James Murray ~ Assassin and Radical


James Murray ~ assassin: “On July 30 [1820], James Murray a young Radical [involved in the 1820 rebellion] made a spectacular attempt to assassinate the Duke of Atholl at his home in Dunkeld House. Murray gained an audience with Atholl and pretended to show him a letter demanding a redress of grievances. Murray drew a pistol but Atholl managed to seize it and the two men struggled together. Atholl called his attendants who dragged Murray away and the Radical was arrested, taken to Perth and transported for life.”

[Unlike the Jacobite rising of 75 years previously, the action of 1820 came directly from Scotland’s working people and was wholly unrelated to the power struggles of aristocratic and social elites. The main driving force was economic. Britain had been in a state of war with revolutionary and Napoleonic France for almost 25 years and when this finally ended at Waterloo in 1815 the economic consequences were enormous. Large numbers of ex-service personnel were released into a labour market already shrinking due both to the technological change of the industrial revolution and the disappearance of continental markets behind the French embargo on British goods. Without pensions or any state social security, the condition of thousands was desperate.
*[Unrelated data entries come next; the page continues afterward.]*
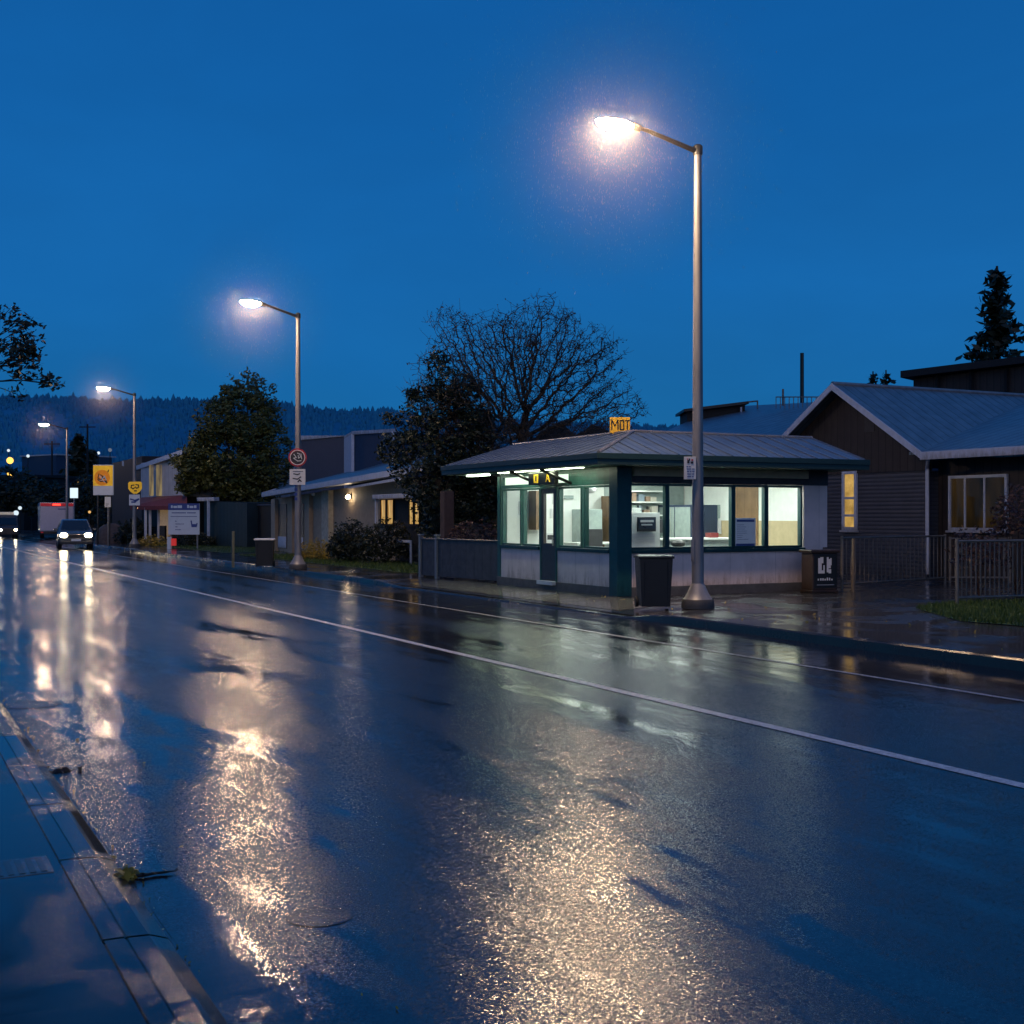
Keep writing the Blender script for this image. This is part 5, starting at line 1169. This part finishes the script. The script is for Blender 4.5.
# dark gabled roof glimpsed beyond the bare tree
hb = thing('distant_house', 'dim house with a dark gabled roof glimpsed through the bare tree', 'house', at(560, 450, 60))
a, t_, c_ = at(528, 447, 60), at(553, 416, 60), at(590, 447, 60)
b = MB(); b.add([tuple(a), tuple(t_), tuple(c_), tuple(a + Fw * 8), tuple(t_ + Fw * 8), tuple(c_ + Fw * 8)], [(0, 2, 1), (0, 1, 4, 3), (1, 2, 5, 4)]); b.build('roof', mt['darkwall'], hb)
b = MB(); wallbetween(b, a + Fw * .2, c_ + Fw * .2, 0, a.z, c_.z, 7.5); b.build('wall', mt['slate'], hb)
hb2 = thing('distant_house', 'second dim house with lower dark roof right of the first beyond the bare tree', 'house', at(600, 450, 64))
a, t_, c_ = at(560, 450, 64), at(592, 424, 64), at(650, 450, 64)
b = MB(); b.add([tuple(a), tuple(t_), tuple(c_), tuple(a + Fw * 8), tuple(t_ + Fw * 8), tuple(c_ + Fw * 8)], [(0, 2, 1), (0, 1, 4, 3), (1, 2, 5, 4)]); b.build('roof', mt['darkwall'], hb2)
b = MB(); wallbetween(b, a + Fw * .2, c_ + Fw * .2, 0, a.z, c_.z, 7.5); b.build('wall', mt['slate'], hb2)

# ------------------------------------------------------------------ tan house in the middle
TX = 15.3
th = thing('tan_house', 'low tan house with white edged roof, wall light and lit porch windows', 'house', (TX + 3, 42, .1))
ya, yb = s_on(271, TX), s_on(440, TX)         # far and near ends
y_tan = s_on(335, TX)
ra, rb = (TX - .8), 0
yl, yr = s_on(262, TX - .8), s_on(447, TX - .8)
zl, zr = z_of(493, TX - .8, yl), z_of(461, TX - .8, yr)
def rz_(y): return zl + (zr - zl) * (y - yl) / (yr - yl)
b = MB(); b.prism([(ya, .05), (ya, rz_(ya) - .2), (yb, rz_(yb) - .2), (yb, .05)], 'x', TX, TX + 7); b.build('wall', mt['tan'], th)
b = MB(); quadpair(b, [(TX - .8, yr, zr), (TX + 3.2, yr, zr + 1.35), (TX + 3.2, yl, zl + 1.0), (TX - .8, yl, zl)], .08); b.build('roof', mt['roofblue'], th)
b = MB(); b.add([(TX - .82, yl, zl - .17), (TX - .82, yr, zr - .17), (TX - .82, yr, zr + .015), (TX - .82, yl, zl + .015)], [(0, 1, 2, 3)]); b.add([(TX - .82, yl, zl - .17), (TX - .82, yl, zl + .015), (TX - .2, yl + .02, zl + .2), (TX - .2, yl + .02, zl - .1)], [(0, 1, 2, 3)])
b.add([(TX - .82, yl, zl - .17), (TX - .82, yr, zr - .17), (TX - .02, yr, zr - .1), (TX - .02, yl, zl - .1)], [(3, 2, 1, 0)]); b.build('fascia', mt['whitetrim'], th)
for p_ in (274, 291, 308):
    yy = s_on(p_, TX - .15); b = MB(); b.box(TX - .16, TX - .002, yy - .16, yy + .16, .1, rz_(yy) - .22); b.build('pilaster', mt['tan'], th, bevel=.01)
for p0_, p1_ in ((279, 287), (295, 304)):
    y1_, y0_ = s_on(p0_, TX), s_on(p1_, TX); b = MB(); b.box(TX - .03, TX + .02, y0_, y1_, .25, 2.1); f = b.build('window', mt['doorgrey'], th); b = MB(); b.box(TX - .05, TX - .031, y0_, y1_, .28, .75); b.build('panel', mt['whitetrim'], f)
yy = s_on(327, TX - .1); b = MB(); b.box(TX - .20, TX - .003, yy - .45, yy + .35, .1, rz_(yy) - .2); b.build('pier', M('pale_render', (.42, .38, .30), .7), th, bevel=.01)
yy = s_on(316, TX - .2); q = Vector((TX - .3, yy, z_of(494.5, TX - .3, yy))); b = MB(); b.ell(q, (.08, .08, .06)); b.build('eave_lamp', mt['white'], th)
# wall light
yy = s_on(348.5, TX - .12); q = Vector((TX - .14, yy, z_of(497, TX - .12, yy)))
b = MB(); b.box(TX - .06, TX - .001, yy - .05, yy + .05, q.z - .06, q.z + .12); wl = b.build('wall_light', mt['charcoal'], th); b = MB(); b.ell(q, (.075, .075, .075)); b.build('bulb', mt['bulb'], wl, smooth=True)
# porch
PX = TX - .55
y1_, y0_ = s_on(378, PX), s_on(424, PX); pz = z_of(495, PX, y0_)
b = MB(); b.box(PX - .2, TX - .003, y0_, y1_, pz - .08, pz + .06); b.build('porch_roof', mt['whitetrim'], th, bevel=.01)
for yy in (y1_ - .06,): 
    b = MB(); b.box(PX - .12, PX - .04, yy - .04, yy + .04, .1, pz - .081); b.build('porch_post', mt['whitetrim'], th)
b = MB(); b.box(TX - .02, TX - .001, y0_, y1_ - .2, .1, pz - .09); b.build('porch_wall', mt['darkwall'], th)
glow1 = glow_mat('curtained_warm_room', (.45, .18, .04), (1.0, .62, .2), .8, 5, (1, 2.5, .3))
for p0_, p1_ in ((381.5, 386.5), (388, 394), (410, 414), (415.5, 420)):
    a0, a1 = s_on(p1_, TX - .03), s_on(p0_, TX - .03)
    win(th, TX - .03, a0, a1, z_of(524, TX, a0), z_of(500, TX, a0), (), (), glow1, .03, 'darkwall')
b = MB(); a0, a1 = s_on(412, PX), s_on(397, PX); b.box(PX - .05, PX, a0, a1, .78, .86); b.box(PX - .05, PX, a0, a0 + .06, .1, .779); b.build('porch_rail', mt['whitetrim'], th)
# dormer awning strip above
a0, a1 = s_on(408, TX - .75), s_on(349, TX - .75)
b = MB(); b.add([(TX - .78, a1, z_of(489, TX - .78, a1)), (TX - .78, a0, z_of(479, TX - .78, a0)), (TX - .78, a0, z_of(476, TX - .78, a0)), (TX - .78, a1, z_of(486.8, TX - .78, a1))], [(0, 1, 2, 3)]); b.build('trim_strip', mt['whitetrim'], th)
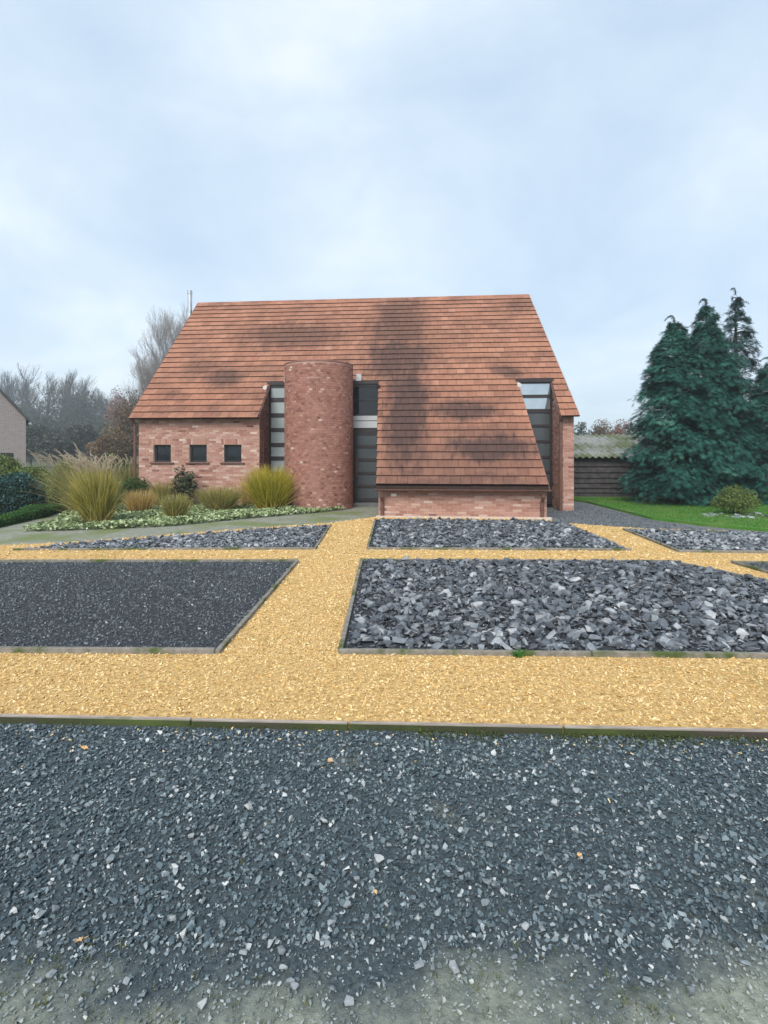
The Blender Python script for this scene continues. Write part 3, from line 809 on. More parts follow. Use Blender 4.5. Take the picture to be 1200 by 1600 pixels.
sc_ = lambda y: 1.6 - (y - 710) * 16.8 / 850
rows = [(sc_(b_), sc_(a)) for a, b_ in ((601, 618), (623, 640), (646, 664), (668, 688), (692, 712), (716, 735), (739, 757))][::-1]
glazing('window', 11.60, 12.69, rows, [M_glass_door, M_glass_door, M_glass_door, M_glass_door, M_glass_door, M_glass_sky, M_glass_sky], .1, 3.80, .06, 'tall window in the recess between annex roof and right wing')
for o in list(house.children):
    pass
for u0, u1 in ((3.86, 4.72), (6.52, 7.40), (11.60, 12.74)):
    b = MB(); b.box(u0, u1, .90, .99, 3.80, 3.90); b.build('fascia', M_frame, house)
# spot lamps under the eaves
for u, m in ((3.86, M_white), (7.42, M_black), (11.68, M_white)):
    b = MB(); b.box(u - .02, u + .02, .80, .90, 3.72, 3.77); b.tube([(u, .80, 3.73), (u, .66, 3.68)], [.045, .065], 10)
    o = b.build('spotlight', m, house)

# --- roof: underlay, tiles, ridge, verge
EV = -.14
roof = MB()
def slab(pts):                                               # pts: (u, v) outline on the roof plane
    w = lambda v: roof_w(v) - .03
    roof.prism([(u, v, w(v)) for u, v in pts], (0, 0, -.07))
lu = lambda v: -.06 - .018 * v                               # left verge
ru = lambda v: 13.17 - .10 * v                               # right verge
al = lambda v: 7.39 + (.98 - v) * .081                       # annex left edge
ar = lambda v: 11.66 + (.98 - v) * .088                      # annex right edge
VC = .98
slab([(lu(VC), VC), (ru(VC), VC), (ru(RUN), RUN), (lu(RUN), RUN)])
slab([(lu(EV), EV), (3.93, EV), (3.93, VC), (lu(VC), VC)])
slab([(12.68, EV), (ru(EV), EV), (ru(VC), VC), (12.68, VC)])
slab([(al(-2.22), -2.22), (ar(-2.22), -2.22), (ar(VC), VC), (al(VC), VC)])
roof.prism([(lu(RUN), RUN, RIDGE - .03), (ru(RUN), RUN, RIDGE - .03), (12.15, 2 * RUN + .15, EAVE - .17), (lu(0), 2 * RUN + .15, EAVE - .17)], (0, 0, -.07))
roof = roof.build('roof', M_deck, house)
TW, GA = .268, .295
ca, sa = math.cos(PITCH), math.sin(PITCH)
tone_t = np.random.default_rng(8).beta(4, 3.6, 24)
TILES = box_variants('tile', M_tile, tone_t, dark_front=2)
P, E, S, Wd = [], [], [], []
TILT = R(5.8)
def add_tile(u0, u1, s):
    """one tile, its lower edge at distance s up the slope from v = 0"""
    ln = .345
    sc2 = s + ln / 2
    v = sc2 * ca; w = EAVE + sc2 * sa
    off = .020
    P.append(((u0 + u1) / 2, v - off * sa, w + off * ca)); E.append((PITCH - TILT, random.uniform(-.004, .004), 0)); S.append((u1 - u0 - .007, ln, .042))
s_top = RUN / ca
rows_n = int((s_top + 2.25 / ca) / GA)
s0 = s_top - rows_n * GA - .02
for r_ in range(rows_n + 1):
    s = s0 + r_ * GA; v = s * ca
    if s + .345 > s_top + .06: continue
    ranges = []
    if v >= VC - .12: ranges.append((lu(v), ru(v)))
    else:
        if v > EV - .12: ranges += [(lu(v), 3.93), (12.68, ru(v))]
        ranges.append((al(v), ar(v)))
    for a, b_ in ranges:
        k0 = a if a > 0 else a; x = a - (TW / 2 if r_ % 2 else 0)
        while x < b_ - .02:
            p, q = max(x, a), min(x + TW, b_)
            if q - p > .03: add_tile(p, q, s + random.uniform(-.004, .004))
            x += TW
P, E, S = np.array(P), np.array(E), np.array(S)
order = np.argsort(P[:, 1]); order = order[np.argsort(np.where(S[order, 0] < .2, 1, 0), kind='stable')]
vis = np.zeros(len(P), bool); vis[order[:300]] = True
for i in np.nonzero(vis)[0]:
    inst('tile', TILES[int(rng.integers(0, 24))], roof, tuple(P[i]), tuple(E[i]), tuple(S[i]))
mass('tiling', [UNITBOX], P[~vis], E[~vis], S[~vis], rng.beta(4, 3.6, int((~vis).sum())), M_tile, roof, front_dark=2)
# back slope, never seen from the front: rows of tile courses
b = MB()
for k in range(23):
    s = k * GA; v = 2 * RUN - s * ca
    b.prism([(0, v + .1, roof_w(2 * RUN - v) + .02), (ru(v) - .03, v + .1, roof_w(2 * RUN - v) + .02), (ru(v) - .03, v - .14, roof_w(2 * RUN - v) + .20), (0, v - .14, roof_w(2 * RUN - v) + .20)], (0, 0, -.025))
me = b.mesh('tile_course'); me.attributes.new('tone', 'FLOAT', 'FACE').data.foreach_set('value', np.full(len(me.polygons), .5, dtype=np.float32)); link('tile_course', me, roof, M_tile)
# ridge tiles
n = 30
for i in range(n):
    a = lu(RUN) + (ru(RUN) - lu(RUN)) * i / n; c_ = lu(RUN) + (ru(RUN) - lu(RUN)) * (i + 1) / n - .006
    q = MB(); q.prism([(a, RUN - .11, RIDGE - .07), (a, RUN - .06, RIDGE + .025), (a, RUN, RIDGE + .045), (a, RUN + .06, RIDGE + .025), (a, RUN + .11, RIDGE - .07)], (c_ - a, 0, 0))
    me = q.mesh('ridge_tile'); me.attributes.new('tone', 'FLOAT', 'FACE').data.foreach_set('value', np.full(len(me.polygons), random.random(), dtype=np.float32))
    link('ridge_tile', me, roof, M_tile)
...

There was no possibility of changing the government since the franchise was restricted to the propertied classes. In Scotland, substantial numbers of working people decided on armed insurrection against the British state. Ideologically they were motivated, at a time when serious socialist thinking remained undeveloped, by the republican ideas of the American and French revolutions, by the writings of Thomas Paine and the egalitarian poetry of Robert Burns. James Wilson, one of the oldest of the 1820 radicals, probably knew Thomas Muir, the Glasgow-born advocate who had attempted to get military assistance from revolutionary France in 1795 to establish a Scottish republic. The immediate military objective of the rising was the capture of the armaments factory at the Carron Ironworks near Falkirk. The radicals were however intercepted by the British army at Bonnymuir and routed. Three of its leaders, James Wilson of Strathaven, John Baird of Condorrat and Andrew Hardie of Glasgow were hanged. Nineteen others were transported to Australia. In Greenock, the British army fired into a peaceful demonstration protesting against the presence of political prisoners in the town jail, killing eleven men, women and children and seriously injuring dozens of others. No court martial or public enquiry whatsoever followed the tragedy.]